A study of the statute upon the subject of elections leaves no doubt that its purpose is to secure a fair expression of the will of the electors of the State, by secret ballot, uninfluenced by bribery, corruption or fraud. The disfranchisement of whole precincts by reason of an honest mistake on the part of election officers is inconsistent with this purpose.
The immediate purpose of the provisions of section 34 is to prevent the counting of fraudulent votes by requiring the poll clerks to indorse their initials upon the official ballots, to the end that they be identified when taken from the ballot-box. This purpose is accomplished as well by the in-dorsement of such initials in one place as in another on the back of the ballot. Of course, so much of the statute as requires the ballots to be indorsed with the initials of the *572poll clerks is mandatory, but we are of the opinion that so much of the statute as requires initials to be indorsed at a particular place on the back of the ballot is directory only, because the purpose of the Legislature is accomplished when the indorsement is made in such manner as to enable the election officers, in conducting the count, to identify it as the'official ballot.
Judge Cooley, in his valuable work on Constitutional Limitations, p. 77, says: “ Those directions which^are not of the essence of the thing to be done, but which are given with a view merely to the proper, orderly, and prompt conduct of the business, and by a failure to obey which the rights of those interested will not be prejudiced, are not commonly to be regarded as mandatory; and if the act is performed, but not in the time nor in the precise mode indicated, it may still be sufficient, if that which is done accomplishes the substantial purposes of the statute.” See, also, Martin v. Pifer, 96 Ind. 245; Middleton v. Greeson, 106 Ind. 18; In re Douglas, 58 Barb. 174.
In our opinion the circuit court did not err in refusing to reject the ballots cast in the precincts now under consideration.
By the provisions of section 10 of this statute, the board of county commissioners is required to provide two ballot boxes, one for the reception of the ballots cast for State officers, and another for the reception of the ballots cast for local officers. In canvassing the votes cast at three of the precincts in "Vanderburgh county, some of the local ballots were found in the ballot box provided for the reception of the ballots cast for State officers. These ballots bore the initials of the poll clerks, and were properly stamped, but were rejected for no other reason than that they were found in the wrong ballot box. Prima faoie, these ballots should have been counted. Under the safeguards provided by this statute, it is next to impossible that they could have gotten into the ballot box without being placed there by some of the *573election officers. To have placed them in the box unless re-i ceived from some qualified elector of the precinct would have been, under the statute, a crime.

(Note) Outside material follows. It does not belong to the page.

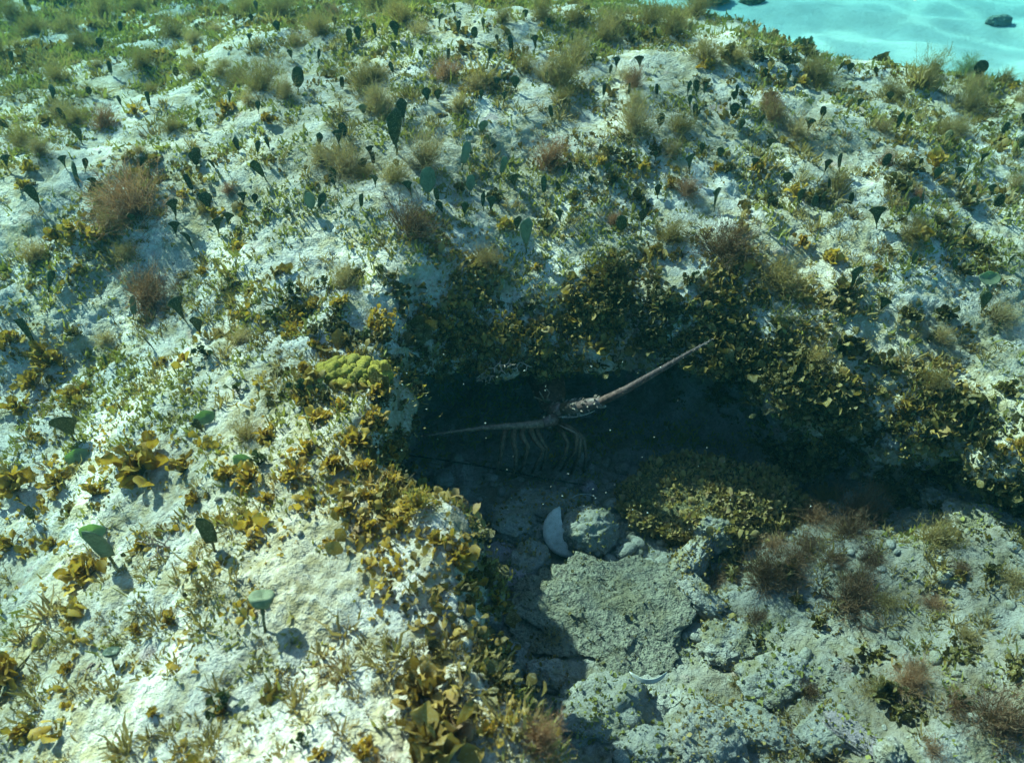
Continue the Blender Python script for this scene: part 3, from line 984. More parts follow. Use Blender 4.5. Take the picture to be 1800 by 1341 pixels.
for t in [(1420,960,120,D_,1),(1530,985,130,D_,0),(1385,1010,110,R_,0),(1560,1060,90,O_,0),(1450,880,110,O_,1),(1330,1085,90,D_,0),(1610,1180,110,D_,0),(1540,1215,110,O_,0),(1680,1240,110,R_,0),(1790,1280,110,D_,1),(1470,985,120,D_,0),(1510,1030,110,D_,1),(1430,915,110,R_,1),(1400,985,100,D_,1),(1360,960,90,R_,0),
          (1700,1120,90,O_,0),(1780,1020,90,O_,0),(1640,1060,80,R_,0),(1260,1020,80,D_,0),(1300,1200,80,O_,0),(1420,1220,90,D_,0),(1380,1300,80,R_,0),(1640,1320,100,R_,0),(1560,860,100,O_,1),(1690,1000,80,D_,0)]:
    tuft(t[0], t[1], t[2] * .95, t[3], t[4], sq=.6)
tuft(1490, 940, 120, D_, 1, label='brown tuft between the mossy boulder and the round dark tuft')

# ------------------------------------------------------------------ leafy clumps
nbig = 0
def leafy(u, v, wpx, mt='brown_leaf', parts=False, mat=False, label=None, kind='leafy', up=.5, sz=1.0):
    global nbig
    h = hit(u, v)
    if h is None: return
    p, nn, dist, w = h
    f = to_pix(p)[2]
    S = wpx / FPX * f * 0.5
    q = rot_to(up_mix(nn, up), random.uniform(0, 6.28))
    cn = {'brown_leaf': 'yellow-brown', 'rim_leaf': 'olive-brown'}.get(mt, 'dark olive')
    size = 'big' if wpx > 75 else 'small'
    if parts:
        k = random.randrange(len(LAY))
        lay = LAY[k][0]
        o = obj('leafy_clump', None, None, m4(p - nn * S * .06, q, S))
        o.empty_display_size = 0.02
        obj('stem', STEM_ME[k], o)
        for b, ql, s in lay:
            obj('leaf', random.choice(LEAF[mt]), o, m4(b, ql, s * sz))
        nbig += 1
    else:
        src = STRAP if kind == 'strap' else MATS if mat else CLUMP
        me = random.choice(src[mt])
        o = obj('strap_bush' if kind == 'strap' else 'seaweed_mat' if mat else 'leafy_clump', me, None, m4(p - nn * S * .06, q, S))
    kn = 'strap bush' if kind == 'strap' else 'leafy mat' if mat else 'leafy clump'
    lab = label or '%s %s %s, %s' % (size, cn, kn, zphrase(u, v))
    tag(o, lab, 'seaweed', None if label else '%s %s %ss, %s' % (size, cn, kn, zphrase(u, v)))
    ALL.append((o, u))
B_, OL = 'brown_leaf', 'olive_leaf'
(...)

The presumption of law is always against crime, and, without any showing to the contrary, the presumption is that these ballots were placed in the wrong box by the' mistake of the election officers.

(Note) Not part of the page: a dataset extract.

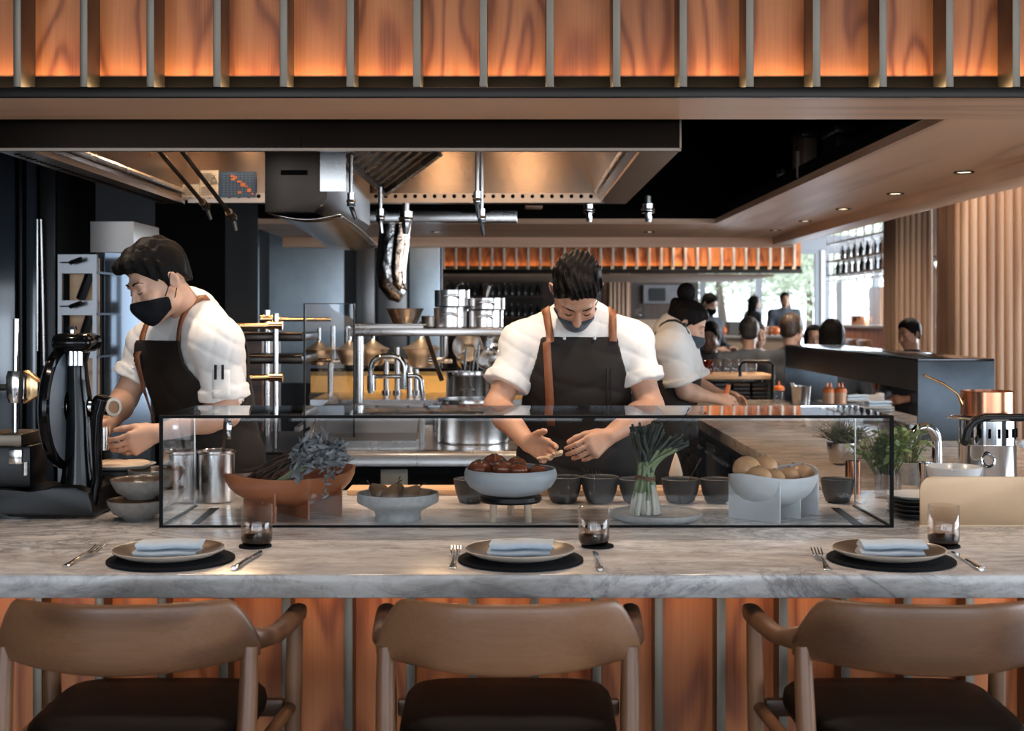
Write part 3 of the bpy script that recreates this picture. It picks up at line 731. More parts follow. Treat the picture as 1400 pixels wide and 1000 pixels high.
# boat bowls on three upright fins
def boat(name,label,loc,rz,L,Wd,h,zb,mat,fins,fw):
    t = thing(name,label,'bowl',loc,rz)
    def rings(off,z0):
        out=[]
        for k in range(9):
            u = k/8; s = math.sin(u*PI/2)
            z = z0+(h-z0)*(1-math.cos(u*PI/2))
            out.append([((L*s*1.0-off*.6)*math.cos(a)*(1.0), (Wd*(s**.75)-off*.6)*math.sin(a), z+.018*(abs(math.cos(a))**3)*u*u) for a in [2*PI*q/48 for q in range(48)]])
        return out
    o = rings(0,zb); i = rings(.012,zb+.010)
    for ring in o+i:
        pass
    g = G(); g.loft([[ (x*.05,y*.05,zb) for x,y,z in o[1]]]+o[1:]+i[::-1][:-1]+[[(x*.05,y*.05,zb+.010) for x,y,z in i[1]]]); g.done('hull',mat,t,world=False,smooth=60)
    for x in fins:
        sl = math.sqrt(max(.05,1-(x/L)**2)); yw = fw
        g = G()
        def zt(y):
            q = (abs(y)/(Wd))**2+(x/L)**2
            if q >= .97: return h-.004
            return zb+(h-zb)*(1-math.sqrt(1-q))+.004
        ys = [-yw+2*yw*k/24 for k in range(25)]
        g.prism([(-yw,0),(yw,0)]+[(y,min(h-.004,zt(y))) for y in ys[::-1]],'x',x-.003,x+.003); g.done('fin_leg',mat,t,world=False)
    return t
boat('boat_bowl','terracotta orange boat shaped bowl on three fins holding dried sage in the case',(-.628,3.745,CT),math.radians(38),.200,.120,.117,.030,M_terra,(-.10,.005,.11),.092)
boat('boat_bowl','pale grey boat shaped bowl on three fins holding onions in the case',(.745,3.745,CT),math.radians(48),.172,.106,.118,.030,M_greyboat,(-.105,.005,.105),.082)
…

Judge McCrary, in his work on Elections, section 196, says: “ It is a rule, well grounded in justice and reason, and well established by authority and precedent, that the voter shall not be deprived of his rights as an elector, either by the fraud or the mistake of the election officer, if it is possible to prevent it.”

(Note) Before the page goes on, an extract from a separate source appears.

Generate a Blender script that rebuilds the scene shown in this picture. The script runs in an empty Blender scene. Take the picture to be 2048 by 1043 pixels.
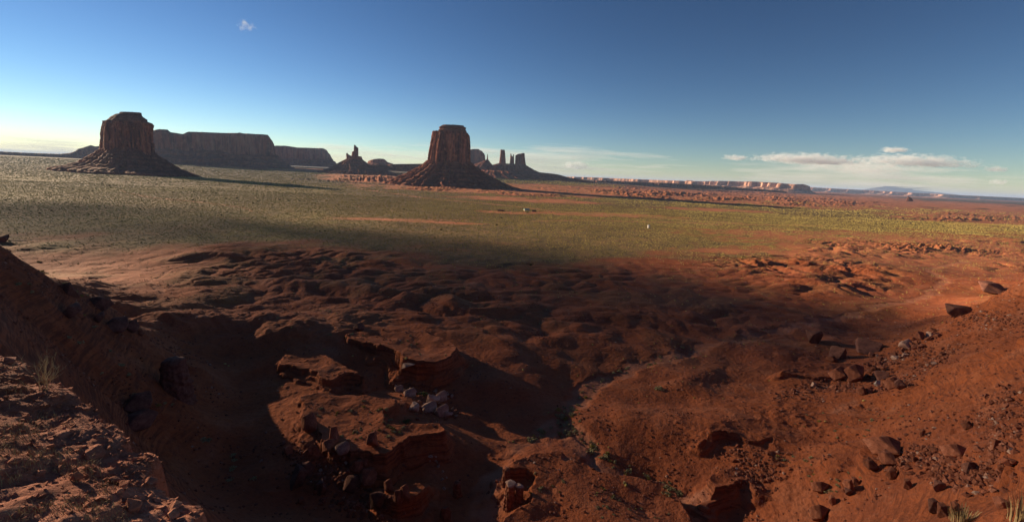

The case of People, ex rel., v. Bates, 11 Mich. 362, is much in point here. In that case an election was held for State and county and for city officers on the same day and at the same polls. One ballot-box was used for the reception of the ballots cast for State and county officers, and another ballot-box was used for the reception of ballots cast for city officers, but the same judges and inspectors conducted both elections. When canvassing the vote it was ascertained that some of the votes cast for city officers had been deposited in the box used for the reception of the ballots cast for State and county officers. It was held that the ballots so found in the box prepared for the reception of the ballots cast for State and county officers should be counted for the city officers for whom they were cast. The Supreme Court of Michigan said : “ The two elections, though held upon the same day, were in law distinct and independent of each other, as much as if they happened on different days; and it is, in fact, only in each alternate year that they can occur together. But, though thus distinct, and the ballots to be deposited in separate boxes, yet as both were held together under the supervision of the same inspectors, with both boxes before them for the reception of ballots, the inspector receiving the ballot might be liable, by honest mistake, occasionally, to deposit a ballot in the wrong *574box; and if he understood that the ballots found in. the wrong box were in no case to be counted, he might do the same thing for a fraudulent purpose. But the- elector is not to be deprived of his vote either by the mistake or fraud of the inspector in depositing it in the wrong box, if the intention of the voter can be ascertained with reasonable certainty. To hold otherwise would be to give more effect to the letter than to the manifest purpose of the statute.”
Filed March 17, 1892.In this case, as in all others, it is an easy matter to ascertain whether the local ballots in the two boxes exceed the number of votes cast by the legal voters of the precinct by comparing the number with the poll list.
There are some other questions of minor importance discussed by counsel in their able briefs in this case, but, as they may not arise upon another trial, of the cause, we deem unnecessary to decide them now.
Judgment reversed, with directions to the circuit court to grant a new trial.